Récompensé par le Prix du Quai des Orfèvres en 1960, “Le monocle noir” fut porté au cinéma par Georges Lautner en 1961, avec Paul Meurisse, Elga Andersen, Bernard Blier, Pierre Blanchar, Gérard Buhr, Marie Dubois, Jacques Dufilho. Le scénario du film : des nostalgiques du nazisme se réunissent au château de Villemaur, pour y rencontrer un survivant du 3e Reich. Parmi eux, se trouve le commandant Dromard, agent secret muni d’un monocle. Cette comédie d’espionnage n’a aucun rapport avec l’histoire d’origine. On y retrouve certains noms : Dromart, le commissaire Tournemire, Bénédicte – la fille du marquis, Mérignac – ici, conservateur du château, Mlle Abadie – secrétaire, et non sage-femme. Ce jeu de cache-cache, pétaradant de "plop, plop" au son des revolvers dotés de silencieux, s’avère sans ressemblance avec le roman du colonel Rémy.
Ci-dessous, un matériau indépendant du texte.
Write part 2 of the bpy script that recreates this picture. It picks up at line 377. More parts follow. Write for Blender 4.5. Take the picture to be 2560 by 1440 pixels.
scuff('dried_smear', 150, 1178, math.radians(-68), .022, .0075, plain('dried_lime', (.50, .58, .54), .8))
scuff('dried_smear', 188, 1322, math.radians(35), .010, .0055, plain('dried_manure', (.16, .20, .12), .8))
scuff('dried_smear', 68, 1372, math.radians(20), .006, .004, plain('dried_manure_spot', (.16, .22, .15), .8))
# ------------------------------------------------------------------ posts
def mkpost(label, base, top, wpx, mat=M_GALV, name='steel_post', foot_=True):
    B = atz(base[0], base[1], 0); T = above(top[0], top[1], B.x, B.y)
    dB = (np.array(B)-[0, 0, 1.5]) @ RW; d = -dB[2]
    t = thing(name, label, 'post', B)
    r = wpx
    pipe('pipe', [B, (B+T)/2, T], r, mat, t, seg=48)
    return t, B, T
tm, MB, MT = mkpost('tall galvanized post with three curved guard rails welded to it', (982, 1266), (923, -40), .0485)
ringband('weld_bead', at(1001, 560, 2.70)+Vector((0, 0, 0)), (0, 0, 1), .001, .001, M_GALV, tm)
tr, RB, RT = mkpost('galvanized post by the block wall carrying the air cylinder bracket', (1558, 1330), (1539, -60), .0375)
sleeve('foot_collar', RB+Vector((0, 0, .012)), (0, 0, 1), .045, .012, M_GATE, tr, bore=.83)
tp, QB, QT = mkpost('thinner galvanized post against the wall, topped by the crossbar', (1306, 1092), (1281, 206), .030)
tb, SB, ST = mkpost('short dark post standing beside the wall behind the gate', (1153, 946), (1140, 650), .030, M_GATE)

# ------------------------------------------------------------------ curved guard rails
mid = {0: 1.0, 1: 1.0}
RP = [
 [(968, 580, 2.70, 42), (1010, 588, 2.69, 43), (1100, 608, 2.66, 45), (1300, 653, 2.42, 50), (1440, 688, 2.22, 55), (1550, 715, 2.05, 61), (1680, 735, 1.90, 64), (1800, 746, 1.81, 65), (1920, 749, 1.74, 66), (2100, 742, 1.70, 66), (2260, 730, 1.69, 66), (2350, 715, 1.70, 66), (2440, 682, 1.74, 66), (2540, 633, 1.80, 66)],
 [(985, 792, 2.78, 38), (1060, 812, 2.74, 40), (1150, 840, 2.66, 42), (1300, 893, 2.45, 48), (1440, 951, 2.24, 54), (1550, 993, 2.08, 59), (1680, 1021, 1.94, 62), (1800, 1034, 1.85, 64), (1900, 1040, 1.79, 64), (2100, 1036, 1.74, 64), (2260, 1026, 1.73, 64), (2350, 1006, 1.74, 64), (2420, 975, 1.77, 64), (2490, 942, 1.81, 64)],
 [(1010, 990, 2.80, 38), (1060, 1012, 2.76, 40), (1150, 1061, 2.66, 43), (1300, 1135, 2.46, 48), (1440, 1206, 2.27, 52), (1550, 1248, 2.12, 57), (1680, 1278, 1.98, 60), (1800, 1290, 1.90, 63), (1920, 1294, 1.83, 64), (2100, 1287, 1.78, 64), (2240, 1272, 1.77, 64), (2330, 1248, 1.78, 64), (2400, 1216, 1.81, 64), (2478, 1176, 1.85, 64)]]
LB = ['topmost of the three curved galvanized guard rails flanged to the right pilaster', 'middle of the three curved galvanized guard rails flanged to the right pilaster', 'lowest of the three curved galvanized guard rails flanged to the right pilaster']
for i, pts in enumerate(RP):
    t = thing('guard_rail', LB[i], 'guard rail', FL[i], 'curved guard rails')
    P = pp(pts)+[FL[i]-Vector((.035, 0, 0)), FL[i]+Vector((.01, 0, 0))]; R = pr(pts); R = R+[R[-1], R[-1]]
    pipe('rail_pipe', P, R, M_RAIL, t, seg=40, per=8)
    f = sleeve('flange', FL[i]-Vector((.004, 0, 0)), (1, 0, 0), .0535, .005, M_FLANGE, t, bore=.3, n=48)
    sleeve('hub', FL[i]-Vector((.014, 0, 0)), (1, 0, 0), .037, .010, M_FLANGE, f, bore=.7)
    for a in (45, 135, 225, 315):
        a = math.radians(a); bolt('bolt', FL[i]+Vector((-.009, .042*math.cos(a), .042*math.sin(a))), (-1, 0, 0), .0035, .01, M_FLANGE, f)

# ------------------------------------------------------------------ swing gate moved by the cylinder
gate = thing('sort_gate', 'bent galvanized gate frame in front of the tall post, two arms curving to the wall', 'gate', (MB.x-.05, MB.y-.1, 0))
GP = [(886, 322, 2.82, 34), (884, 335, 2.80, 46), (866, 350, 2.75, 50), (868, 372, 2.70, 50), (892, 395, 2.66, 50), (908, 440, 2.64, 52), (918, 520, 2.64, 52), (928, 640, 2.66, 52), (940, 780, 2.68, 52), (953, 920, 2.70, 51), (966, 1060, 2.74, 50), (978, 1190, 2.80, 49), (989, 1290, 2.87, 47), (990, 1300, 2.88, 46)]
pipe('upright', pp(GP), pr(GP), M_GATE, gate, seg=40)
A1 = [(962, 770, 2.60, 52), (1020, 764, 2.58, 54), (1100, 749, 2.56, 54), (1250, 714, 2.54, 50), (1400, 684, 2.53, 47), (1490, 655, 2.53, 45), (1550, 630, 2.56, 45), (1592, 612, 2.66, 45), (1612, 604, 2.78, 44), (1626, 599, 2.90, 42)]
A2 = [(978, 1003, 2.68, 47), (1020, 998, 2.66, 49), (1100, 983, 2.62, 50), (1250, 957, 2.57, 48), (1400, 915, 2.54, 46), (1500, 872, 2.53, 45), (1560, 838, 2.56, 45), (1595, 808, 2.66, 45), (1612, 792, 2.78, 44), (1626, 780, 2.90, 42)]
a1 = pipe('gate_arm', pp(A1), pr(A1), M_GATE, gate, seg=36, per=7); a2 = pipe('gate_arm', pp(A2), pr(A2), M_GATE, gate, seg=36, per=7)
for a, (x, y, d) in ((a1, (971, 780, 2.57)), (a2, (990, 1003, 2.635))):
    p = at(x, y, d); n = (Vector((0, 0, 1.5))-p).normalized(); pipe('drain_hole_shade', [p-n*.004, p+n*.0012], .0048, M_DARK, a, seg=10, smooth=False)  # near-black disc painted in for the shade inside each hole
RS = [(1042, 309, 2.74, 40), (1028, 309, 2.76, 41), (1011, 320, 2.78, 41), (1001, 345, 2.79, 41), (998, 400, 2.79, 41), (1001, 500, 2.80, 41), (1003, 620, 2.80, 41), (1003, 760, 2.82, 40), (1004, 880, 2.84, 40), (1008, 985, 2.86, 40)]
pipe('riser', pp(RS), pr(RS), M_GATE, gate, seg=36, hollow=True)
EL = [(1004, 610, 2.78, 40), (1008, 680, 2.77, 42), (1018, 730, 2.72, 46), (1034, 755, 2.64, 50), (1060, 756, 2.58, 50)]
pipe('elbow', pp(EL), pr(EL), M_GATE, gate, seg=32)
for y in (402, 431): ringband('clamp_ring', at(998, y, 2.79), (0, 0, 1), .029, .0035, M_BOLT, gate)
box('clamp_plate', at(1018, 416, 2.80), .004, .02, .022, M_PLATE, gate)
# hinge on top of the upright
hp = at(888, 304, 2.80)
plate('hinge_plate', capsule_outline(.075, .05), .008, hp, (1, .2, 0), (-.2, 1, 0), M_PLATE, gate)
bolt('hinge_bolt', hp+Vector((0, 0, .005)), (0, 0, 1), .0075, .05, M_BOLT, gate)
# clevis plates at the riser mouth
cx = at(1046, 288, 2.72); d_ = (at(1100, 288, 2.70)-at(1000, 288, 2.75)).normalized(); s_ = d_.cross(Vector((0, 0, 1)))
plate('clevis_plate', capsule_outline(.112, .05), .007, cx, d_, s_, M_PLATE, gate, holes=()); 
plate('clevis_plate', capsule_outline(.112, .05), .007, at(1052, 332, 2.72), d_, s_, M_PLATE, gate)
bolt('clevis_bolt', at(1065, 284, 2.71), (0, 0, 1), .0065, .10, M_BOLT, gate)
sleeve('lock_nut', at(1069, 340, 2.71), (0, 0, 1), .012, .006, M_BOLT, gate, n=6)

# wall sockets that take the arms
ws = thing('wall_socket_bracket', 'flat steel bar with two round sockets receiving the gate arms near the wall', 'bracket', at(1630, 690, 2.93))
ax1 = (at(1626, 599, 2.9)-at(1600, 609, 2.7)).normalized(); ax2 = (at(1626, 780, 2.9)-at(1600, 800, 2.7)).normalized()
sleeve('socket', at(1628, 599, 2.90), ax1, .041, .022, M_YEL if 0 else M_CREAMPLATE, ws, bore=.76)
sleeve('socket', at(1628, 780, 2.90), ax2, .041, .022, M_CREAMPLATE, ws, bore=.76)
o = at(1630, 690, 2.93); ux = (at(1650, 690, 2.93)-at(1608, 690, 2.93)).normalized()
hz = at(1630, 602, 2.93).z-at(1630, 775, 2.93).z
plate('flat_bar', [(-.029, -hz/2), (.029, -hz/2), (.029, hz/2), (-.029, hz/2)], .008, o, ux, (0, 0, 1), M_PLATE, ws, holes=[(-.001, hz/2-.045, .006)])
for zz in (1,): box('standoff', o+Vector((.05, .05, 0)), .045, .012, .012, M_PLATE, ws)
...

C’est un authentique suspense policier que concocta l’auteur. Témoignage d’une époque, nous sommes là dans l’ambiance d’une ville bourgeoise où magistrat, militaire retraité, médecin, maire, journaliste, politicien, incarnent la bonne société locale. Qui sait comment réagir au mieux de leurs intérêts, quand l’un des leurs est impliqué dans une sale affaire. Il existe encore des nobliaux, fiers de leurs privilèges, vivant quelque peu hors du temps dans un château où nul ne pénètre jamais. En effet, ce genre d’aristocrates conservait un réel dédain pour les populations ordinaires. L’intrigue présente un aspect historique, car la guerre d’Indochine n’est pas si éloignée – la bataille de Cao Bang ne datant que de 1950, par exemple. On note aussi qu’il est question d’acupuncture, types de soins venus d’Asie qui n’étaient sûrement pas très répandus dans la France d’alors.
Plusieurs facettes criminelles sont habilement exploitées, sans inutile tension excessive. Avec une part énigmatique supplémentaire, qui vient corser le dénouement du scénario. Un excellent roman, sauf erreur jamais réédité, qui mérite d’être redécouvert.